Trading talent is like the barter system. It's just easier to pay cash. There will always teams that don't spend the cash on new talent but there there are many salary dumps and bad trades in the existing system.
(source: http://www.worldwide-tax.com/japan/jap_infl.asp)
1998 0.6
1999 -0.3
2000 -0.7
2001 -0.7
2002 -0.9
2003 -0.3
From money.cnn.co (http://tinyurl.com/2npdnq) this week:
"As Japan emerged last year from seven years of debilitating deflation..."
So I guess 1 Billion yen from 1996 are worth approximately 1 Billion yen now.
MLB franchises are all growing their revenue. Even the Royals and Pirates seem to be doing OK. You will find a lot more people enjoying their games or watching those teams on TV than you will see someone wanting to watch the Hiroshima Carp or Orix Buffaloes on TV.
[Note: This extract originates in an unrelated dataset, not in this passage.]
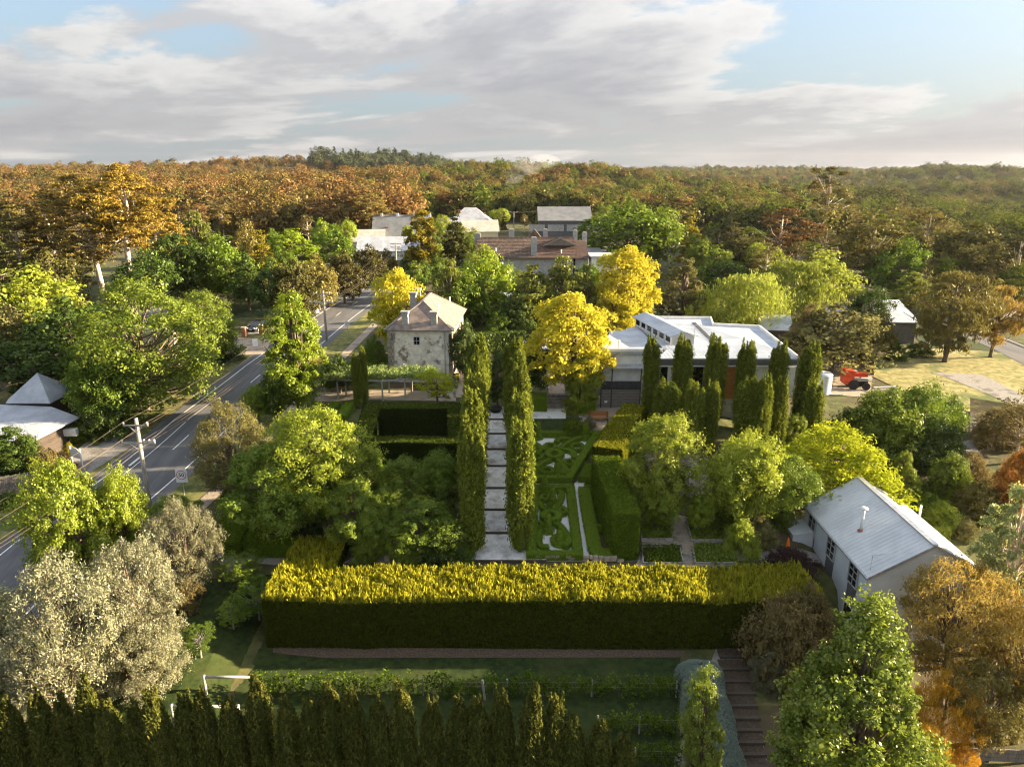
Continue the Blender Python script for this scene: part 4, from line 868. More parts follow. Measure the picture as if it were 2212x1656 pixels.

It's just like if you are in Bolivia and inflation is growing at 1,000%, 500% revenue growth is actually really bad.
Year Inflation Rate (CPI)
1997 1.7%
1998 0.6
1999 -0.3
2000 -0.7
2001 -0.7
2002 -0.9
2003 -0.3
2004 -0.3
2005 0.0
2006 0.6
So yes, a billion in 1996 is worth roughly the same in 2006. These are weighted with CPI, rather than industrial measures, as I wouldn't use those for something like baseball franchise values after some thought.
If revenues were static, even in the face of a stagnant economy (less consumer spending and deflation) as well as fleeing star players (i.e. poorer product), then that implies that there was structural growth. Just read post 13, he says it very well.
Who's feeling the talent drain now, Japan?
It would work in the way that the Spanish League is better than the German League, but in Champions League, any team can beat any other. That way you can have larger followings in both markets (people would have favorite teams in both leagues) and fewer players would depart to "prove themselves" in the higher leagues.
I'm not sure if this makes any sense at all, but it makes sense in my head.